You and I make choices every day that have eternal implications for our souls. Once such choice is a choice to love God and his word, the Bible. Indeed, to love God yet not love God’s word is hypocrisy. How is love for someone’s word expressed? There is only one way: Keep it! To say one loves God while refusing to comply with is word makes one a liar. It is one and the same as refusing to love your brother. “If someone says, ‘I love God,’ and yet he hates his brother or sister, he is a liar; for the one who does not love his brother and sister whom he has seen, cannot love God, whom he has not seen” (1 John 4.20).

The choice to love God involves a yoke. A yoke is an instrument of subjection and the one wearing a yoke is obliged to be obedient to another. For this reason, true service to the Lord is not pleasing to the carnal mind. It requires a surrender of self and selfish desires that few are willing to accept. 
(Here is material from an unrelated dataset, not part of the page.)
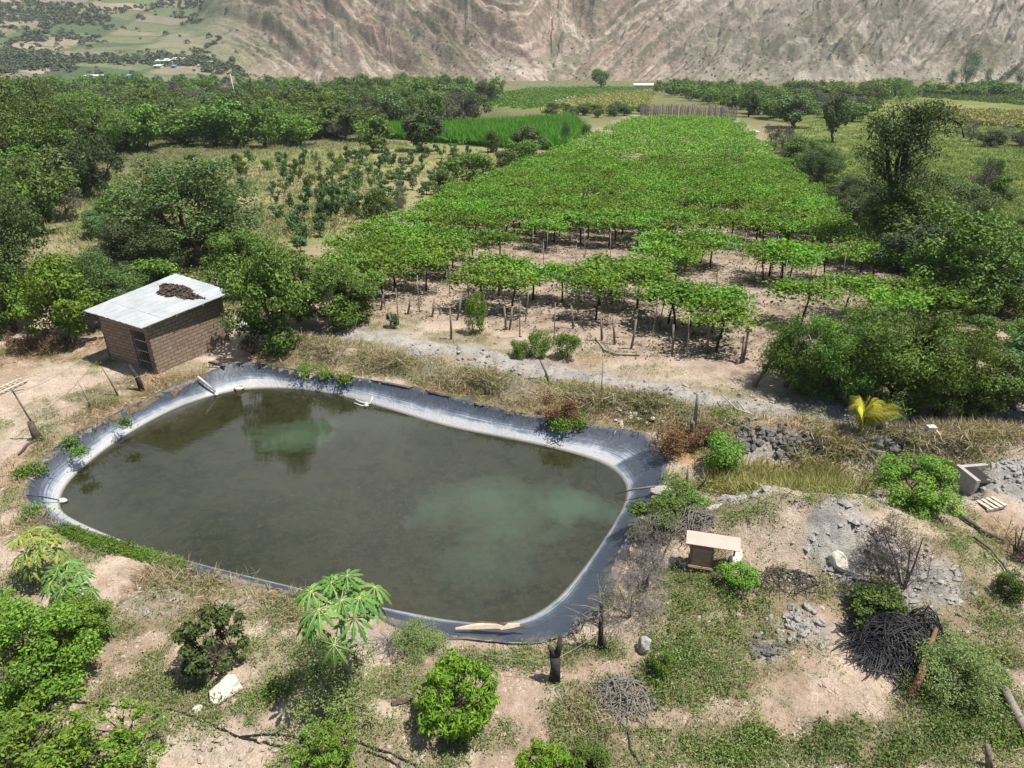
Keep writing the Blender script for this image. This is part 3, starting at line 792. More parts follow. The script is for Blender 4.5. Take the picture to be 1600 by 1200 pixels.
rc = lerp(rc, (.27, .245, .21), sstep(.12, .3, an) * sstep(.5, .64, hor) * .8)
rc = lerp(rc, (.46, .42, .36), sstep(.6, .75, fbm(mx * .05 + 70, my * .05, 4)) * .7)
scr = sstep(.47, .62, fbm(mx * .018 + 11, my * .018 + 3, 4)) * (.35 + .65 * sstep(.5, .66, nB)) + .25 * sstep(.8, .97, gull.ravel()) * sstep(.4, .6, nB)
rc = lerp(rc, (.17, .175, .115), np.clip(scr, 0, 1) * .75)
rc = lerp(rc, (.19, .16, .135), sstep(.62, .8, tri(diag / 5.7 + .8 * w2 + .5 * (fbm(MX * .1 + 9, MY * .1, 3) - .5)).ravel()) * sstep(.4, .55, nB) * .8)
rc = lerp(rc, (.15, .15, .105), sstep(.66, .8, tri(diag / 19 + .6 * w2 + .3).ravel()) * sstep(.42, .55, nA) * .6)
rc = lerp(rc, (.14, .135, .105), sstep(.56, .66, nC) * .55)
rc = np.clip(.275 + (rc - .275) * 1.12, .05, .7) * np.array([.95, .92, .89])
# fields on the left hill
cs = 64.0
wx = mx + 22 * (fbm(mx * .02, my * .02 + 3, 3) - .5); wy = my * 1.25 + mx * .3 + 26 * (fbm(mx * .02 + 50, my * .02, 3) - .5)
ci = np.floor(wx / cs).astype(int); cj = np.floor(wy / (cs * .55)).astype(int)
pick = _TAB[(ci * 7 + 3) & 255, (cj * 13 + 5) & 255]
fx_ = np.abs(wx / cs - ci - .5); fy_ = np.abs(wy / (cs * .55) - cj - .5)
FCOLS = np.array([(.15, .185, .10), (.19, .21, .11), (.38, .31, .225), (.11, .15, .075), (.28, .245, .165), (.30, .245, .2), (.09, .13, .065), (.17, .2, .1)])
fc = FCOLS[(pick * 7.99).astype(int)] * (.85 + .3 * nB[:, None])
fc = lerp(fc, (.09, .12, .055), sstep(.4, .48, np.maximum(fx_, fy_)) * .8)
fc = lerp(fc, (.12, .145, .08), sstep(.45, .6, fbm(mx * .013 + 20, my * .02, 4)) * .35)
fc = lerp(fc, (.36, .30, .23), sstep(.5, .62, nA) * .55 * sstep(560, 760, my))
mc = fc * .85 * (1 - st[:, None]) + rc * st[:, None]
ni, nj = MX.shape
mi = np.arange(ni * nj).reshape(ni, nj)
MQ = np.stack([mi[:-1, :-1], mi[:-1, 1:], mi[1:, 1:], mi[1:, :-1]], -1).reshape(-1, 4)
m, nt, out = new_mat('mountain_rock')
vc = N(nt, 'ShaderNodeVertexColor', layer_name='Col'); v = coord(nt)
c = mixc(nt, .8, vc.outputs['Color'], ramp(nt, noise(nt, .45, 6, .7, v), [(.3, (.68, .66, .64)), (.5, (1, 1, 1)), (.72, (1.2, 1.2, 1.18))]), 'MULTIPLY')
b = N(nt, 'ShaderNodeBsdfPrincipled', i_Roughness=1.0); b.inputs['Specular IOR Level'].default_value = .05
nt.links.new(c, b.inputs['Base Color'])
nt.links.new(bump(nt, noise(nt, .3, 7, .7, v), .7, 3.0), b.inputs['Normal'])
nt.links.new(b.outputs[0], out.inputs['Surface'])
mm = mesh_np('mountain', np.stack([mx, my, mz], 1), MQ, smooth=False, mats=[m])
ca = mm.color_attributes.new('Col', 'FLOAT_COLOR', 'POINT')
ca.data.foreach_set('color', np.concatenate([np.clip(mc, 0, 1), np.ones((len(mc), 1))], 1).astype(np.float32).ravel())
tag(link('mountain', mm), kind='structure')

def mheight(x, y):
    i = np.clip(np.searchsorted(mys, y) - 1, 0, ni - 2); fy = (y - mys[i]) / (mys[i + 1] - mys[i])
    r = (x - mxs[0]) / (mxs[1] - mxs[0]); j = np.clip(r.astype(int), 0, nj - 2); fx = r - j
    return (MZ[i, j] * (1 - fx) + MZ[i, j + 1] * fx) * (1 - fy) + (MZ[i + 1, j] * (1 - fx) + MZ[i + 1, j + 1] * fx) * fy

def MP(px, py):
    """point of the mountain under a pixel"""
    d = ray(px, py); t = 430 / d[1]
    while t < 1600:
        p = d * t
        if p[1] > mys[0] and H + p[2] < mheight(np.array([p[0]]), np.array([p[1]]))[0]: break
        if H + p[2] < -0.05 * (p[1] - 36): break
        t += 1.0
    return Vector((p[0], p[1], H + p[2]))

def blob_leaves(rng, centres, radii, per, L, W, up=.6):
    k = np.repeat(np.arange(len(centres)), per)
    d = rdir(rng, len(k)); d[:, 2] = abs(d[:, 2]) * 1.0
    pos = centres[k] + d * (radii[k][:, None]) * (.55 + .45 * rng.rand(len(k), 1)) * np.array([1, 1, .8])
    nrm = d + np.array([0, 0, up]) + rng.normal(size=d.shape) * .35
    return leaf_geo(pos, nrm, rdir(rng, len(k)), L * radii[k], W * radii[k])

# scrub and far trees over the mountain and the farmed hill: nobody could count them
rng = np.random.RandomState(3)
n = 85000
u = rng.uniform(-.95, .95, n); yy = 480 + 480 * rng.rand(n) ** 1.1; xx = u * yy
w_ = np.interp(yy, [480, 800], [1, 1])
a_ = sstep(-.42, -.24, u + (fbm(xx * .006, yy * .006, 3) - .5) * .12)
dens = np.where(a_ > .5, .10 + .75 * sstep(.45, .62, fbm(xx * .018 + 11, yy * .018 + 3, 4)), 0)
wx = xx + 22 * (fbm(xx * .02, yy * .02 + 3, 3) - .5); wy = yy * 1.25 + xx * .3 + 26 * (fbm(xx * .02 + 50, yy * .02, 3) - .5)
fx_ = np.abs(wx / cs - np.floor(wx / cs) - .5); fy_ = np.abs(wy / (cs * .55) - np.floor(wy / (cs * .55)) - .5)
hedge = sstep(.38, .47, np.maximum(fx_, fy_)) * sstep(.42, .6, fbm(xx * .012 + 60, yy * .012, 3)) + .7 * sstep(.58, .68, fbm(xx * .012 + 80, yy * .016, 4))
dens = np.where(yy > 800, 0, dens)
dens = np.maximum(dens * .3, (1 - a_) * np.clip(hedge * 1.1 + .015, 0, 1) * .6)
kp = rng.rand(n) < dens
xx, yy, aa = xx[kp], yy[kp], a_[kp]
rad = np.where(aa > .5, .35 + .75 * rng.rand(len(xx)) ** 2, 1.0 + 2.4 * rng.rand(len(xx)) ** 1.5)
cz = mheight(xx, yy) + rad * .3
V, Q = blob_leaves(rng, np.stack([xx, yy, cz], 1), rad, 26, .75, .6)
M['scrub'] = leafmat('far_scrub', [(.035, .05, .025), (.05, .07, .03), (.075, .1, .04), (.1, .12, .06)], var=.05, trans=.1)
tag(link('hillside_scrub', mesh_np('hillside_scrub', V, Q, mats=[M['scrub']])), kind='stuff')

# ------------------------------------------------------------------ plant templates (height 1, width about 1)
def crown_arrays(rng, n, clumps=16, cr=.2, leaf=.05, lw=.5, rz=.38, cz=.6, droop=0.0, up=.5, low=.75, shell=.55, hollow=.35):
    d = rdir(rng, clumps); r = (hollow + (1 - hollow) * rng.rand(clumps, 1)) ** .6
    c = d * r * np.array([.5 - cr * .6, .5 - cr * .6, rz])
    c[:, 2] = np.where(c[:, 2] < 0, c[:, 2] * low, c[:, 2]) + cz
    cs_ = cr * rng.uniform(.65, 1.3, clumps)
    k = rng.choice(clumps, n, p=cs_ ** 2 / (cs_ ** 2).sum())
    dd = rdir(rng, n)
    pos = c[k] + dd * cs_[k][:, None] * (shell + (1 - shell) * rng.rand(n, 1)) * np.array([1, 1, .8])
    nrm = dd * .8 + np.array([0, 0, up]) + rng.normal(size=(n, 3)) * .45
    ax = rdir(rng, n) + np.array([0, 0, -droop]) + dd * droop * .7
    Ls = leaf * rng.uniform(.7, 1.25, n)
    return leaf_geo(pos, nrm, ax, Ls, Ls * lw), c, cs_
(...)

Paul told the Romans that when they acted on their faith in regard to Jesus being the Messiah, they were then set free from sin; but they were told that they were set free to bear a yoke of righteousness (Romans 6.17-18 — “But God be thanked, that ye were the servants of sin, but ye have obeyed from the heart that form of doctrine which was delivered you. Being then made free from sin, ye became the servants of righteousness.”).

God condemned his people through the prophet Jeremiah because they had rebelliously “broken the yoke and burst the bonds” (Jeremiah 5.5). Years earlier, Joshua challenged the Israelites: “Choose for yourselves this day whom you will serve” (Joshua 24.15).

All people of accountability chooses whom they will serve with their life. We will choose to do (i.e., serve) the will of God or of Satan. We cannot serve both, but we all serve one or the other. Our lives tell the story plainly. We are the servants of the one whom we choose to obey (Romans 6.16). How foolish it is to declare how much we love Jesus while our lives are lived in rebellion to him!

Millions who profess his name reject his right (authority) to govern their lives regarding the sanctity of marriage, how they dress, talk, or play, issues of sexual conduct and gender choice, and even the very lives of their unborn babies. Truly the yoke has been broken.

This is “justified” by appealing to “freedom of choice.” How ironic! Yes, it is a choice — yet often it simply means choosing to serve Satan. “And this is the condemnation, that the light has come into the world and men loved darkness rather than light, because their deeds were evil” (John 3.19).

What is your choice today? Jesus promises that those who come to him will have rest for their souls because “his yoke is easy and his burden is light.” Will you accept the yoke of Jesus by choosing him as your master? That is truly the choice that makes all the difference.